Mengenai keajaiban itu Ada adagium yang beredar di kampung saya, bahwa jika anak terlahir buruk rupa kelak beranjak dewasa akan berubah menjadi cakep, sebaliknya jika anak terlahir cakep nanti setelah dewasa justru akan jelek. Mesti kenyataan ini jarang terjadi, ini mengajarkan filosofi kepada para orangtua bagaimana bersikap agar tidak berputusasa atau malu dianugerahi anak yang terlahir membawa kekurangan dan tidak lantas sombong jika dianugerahi anak yang cakep. Inti terpenting bagaimana kita bisa mendidik anak tersebut agar tidak tersesat dari jalan Allah.

Kita pun akan mendapati renungan-renungan kematian yang dipikirkan Hamli—sebagai representasi kematangan religius Marah Rusli. Dengan cerdas dan filosofis melalui tokoh Hamli, Marah Rusli menyampaikan renungannya tentang hakikat kematian yang menurutnya sebagai suatu situasi perubahan menuju kesejatian hidup—kembali ke muasal.

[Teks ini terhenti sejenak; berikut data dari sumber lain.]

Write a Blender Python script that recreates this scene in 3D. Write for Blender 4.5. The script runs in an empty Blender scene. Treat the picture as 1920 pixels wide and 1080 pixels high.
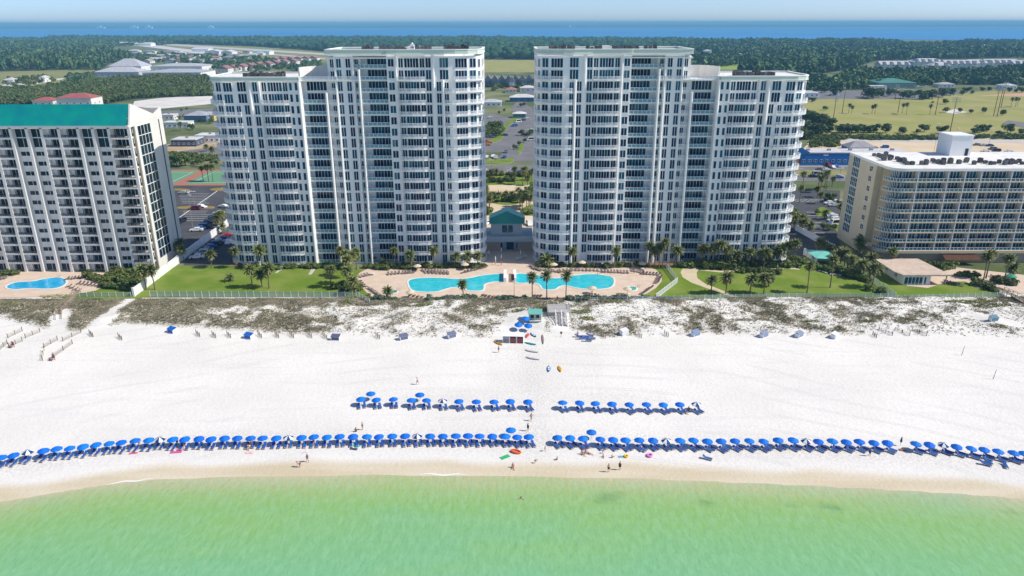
import bpy, bmesh, math, random
import numpy as np
from mathutils import Matrix, Vector
R = math.radians
random.seed(11)
rng = np.random.default_rng(5)
S = bpy.context.scene
COL = S.collection

# ------------------------------------------------------------------ camera
CAMH, FPX, PITCH, ROLL = 80.0, 1360.0, R(20.1), R(0.12)
cp, sp, cr, sr = math.cos(PITCH), math.sin(PITCH), math.cos(ROLL), math.sin(ROLL)
cam_d = bpy.data.cameras.new('camera')
cam_d.sensor_width = 36.0
cam_d.lens = 36.0 * FPX / 1920.0
cam_d.clip_start = 1.0
cam_d.clip_end = 120000.0
cam = bpy.data.objects.new('camera', cam_d)
R0, U0, F0 = Vector((1, 0, 0)), Vector((0, sp, cp)), Vector((0, cp, -sp))
rv, uv = cr * R0 - sr * U0, sr * R0 + cr * U0
cam.matrix_world = Matrix(((rv.x, uv.x, -F0.x, 0), (rv.y, uv.y, -F0.y, 0), (rv.z, uv.z, -F0.z, CAMH), (0, 0, 0, 1)))
COL.objects.link(cam)
S.camera = cam

# ------------------------------------------------------------------ light
SUN_EL, SUN_AZ = R(46), R(97)          # azimuth from +Y towards +X: the sun stands off to the side and grazes the sea fronts
w = bpy.data.worlds.new('World')
S.world = w
w.use_nodes = True
nt = w.node_tree
sky = nt.nodes.new('ShaderNodeTexSky')
sky.sky_type = 'NISHITA'
sky.sun_disc = False
sky.sun_elevation = SUN_EL
sky.sun_rotation = SUN_AZ
sky.altitude = 50
sky.air_density = 0.5
sky.dust_density = 0.6
sky.ozone_density = 5.0
bg = nt.nodes['Background']
bg.inputs['Strength'].default_value = 0.118
nt.links.new(sky.outputs[0], bg.inputs['Color'])
sun_d = bpy.data.lights.new('sun', 'SUN')
sun_d.energy = 3.3
sun_d.angle = R(0.55)
sun_d.color = (1.0, 0.94, 0.84)
sun = bpy.data.objects.new('sun', sun_d)
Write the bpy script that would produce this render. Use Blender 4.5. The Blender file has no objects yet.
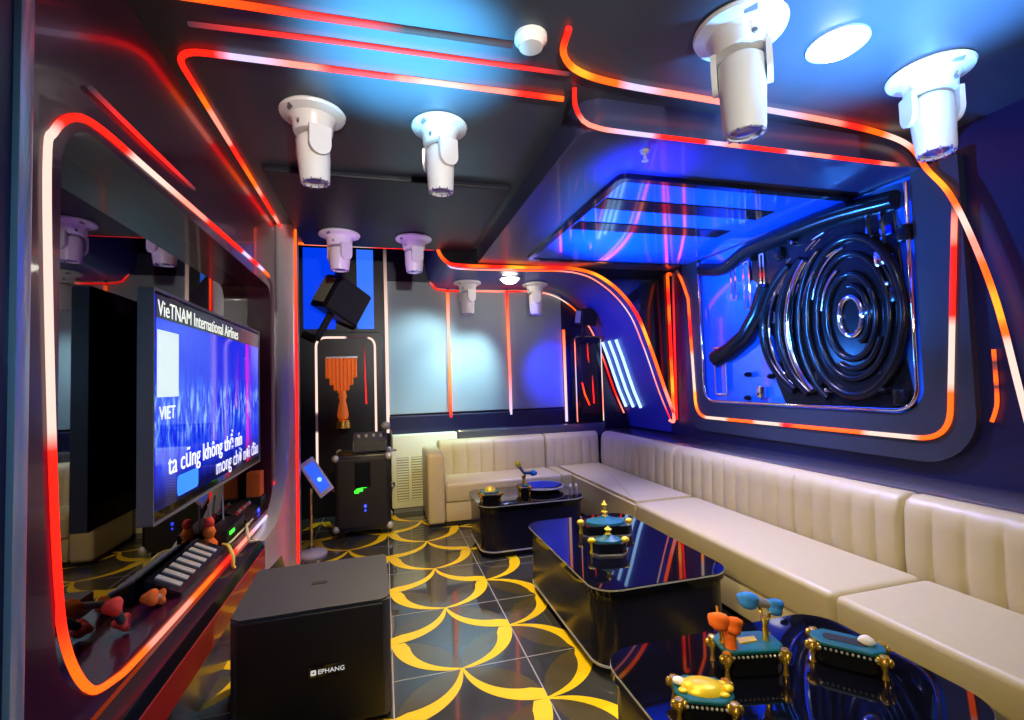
import bpy, bmesh, math, random
from mathutils import Vector, Matrix, Euler
random.seed(7)
SC = bpy.context.scene
COL = SC.collection
PI = math.pi

# ------------------------------------------------------------------ materials
def mat(name, base=(.5,.5,.5), rough=.5, metal=0., coat=0., emit=None, estr=0., spec=.5, noise=None, bump=None):
    m = bpy.data.materials.new(name); m.use_nodes = True
    nt = m.node_tree; b = nt.nodes['Principled BSDF']
    b.inputs['Base Color'].default_value = (*base, 1)
    b.inputs['Roughness'].default_value = rough
    b.inputs['Metallic'].default_value = metal
    b.inputs['Coat Weight'].default_value = coat
    b.inputs['Coat Roughness'].default_value = .04
    b.inputs['Specular IOR Level'].default_value = spec
    if emit:
        b.inputs['Emission Color'].default_value = (*emit, 1)
        b.inputs['Emission Strength'].default_value = estr
    if noise or bump:
        tc = nt.nodes.new('ShaderNodeTexCoord')
        n = nt.nodes.new('ShaderNodeTexNoise'); n.inputs['Scale'].default_value = (noise or bump)[0]
        n.inputs['Detail'].default_value = 4
        nt.links.new(tc.outputs['Object'], n.inputs['Vector'])
        if noise:
            mx = nt.nodes.new('ShaderNodeMix'); mx.data_type = 'RGBA'
            k = noise[1]
            mx.inputs['A'].default_value = (*[c*(1-k) for c in base], 1)
            mx.inputs['B'].default_value = (*[min(1, c*(1+k)) for c in base], 1)
            nt.links.new(n.outputs['Fac'], mx.inputs['Factor'])
            nt.links.new(mx.outputs['Result'], b.inputs['Base Color'])
        if bump:
            bp = nt.nodes.new('ShaderNodeBump'); bp.inputs['Strength'].default_value = bump[1]
            bp.inputs['Distance'].default_value = .004
            nt.links.new(n.outputs['Fac'], bp.inputs['Height'])
            nt.links.new(bp.outputs['Normal'], b.inputs['Normal'])
    return m

def led_material():
    m = bpy.data.materials.new('led_light'); m.use_nodes = True
    nt = m.node_tree; b = nt.nodes['Principled BSDF']
    a = nt.nodes.new('ShaderNodeAttribute'); a.attribute_name = 'glow'
    b.inputs['Base Color'].default_value = (.01,.01,.01,1); b.inputs['Roughness'].default_value = .8; b.inputs['Specular IOR Level'].default_value = .1
    nt.links.new(a.outputs['Color'], b.inputs['Emission Color'])
    b.inputs['Emission Strength'].default_value = 2.5
    return m

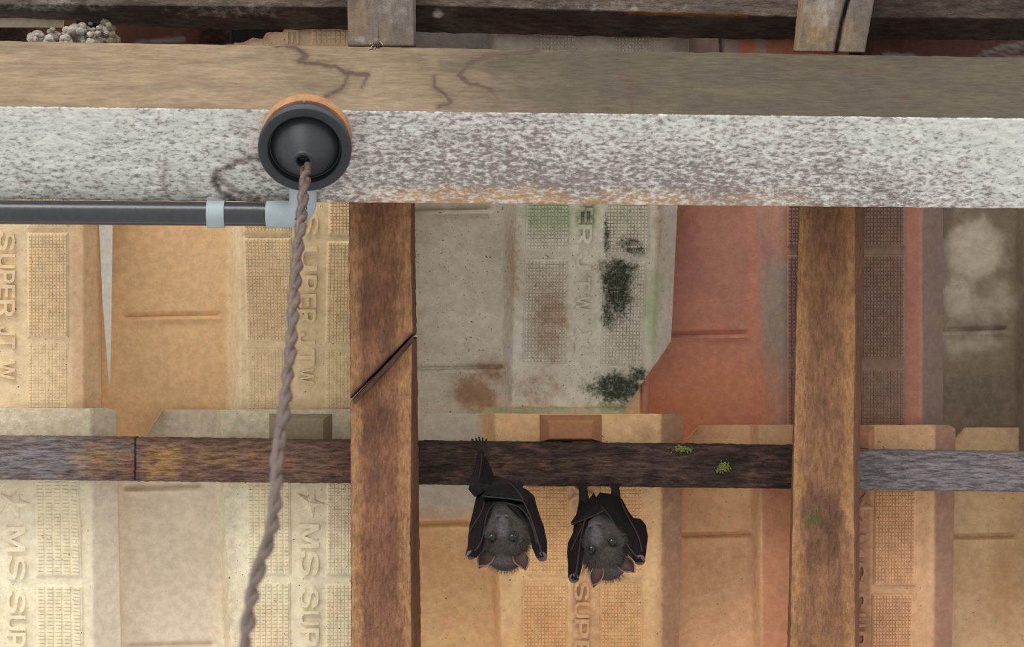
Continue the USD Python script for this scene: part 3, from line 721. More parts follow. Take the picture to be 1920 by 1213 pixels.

Ibarat es yang bermetamorfosis menjadi air, uap, dan udara yang berlainan sifatnya namun hakikat zatnya sama, pun begitu perjalanan manusia semenjak lahir hingga melewati gerbang kematian untuk kembali kepada Tuhan (Lih 413). 

Kehadiran novel yang selama 50 tahun terpendam ini, semoga menjadi khazanah berharga sebagai ruang tamasya mengenang perkembangan bahasa pengarang tempo dulu, sekaligus menatap kebijakan kisah masa silam sebagai bahan renungan dan pelajaran. Wallahu a’lam.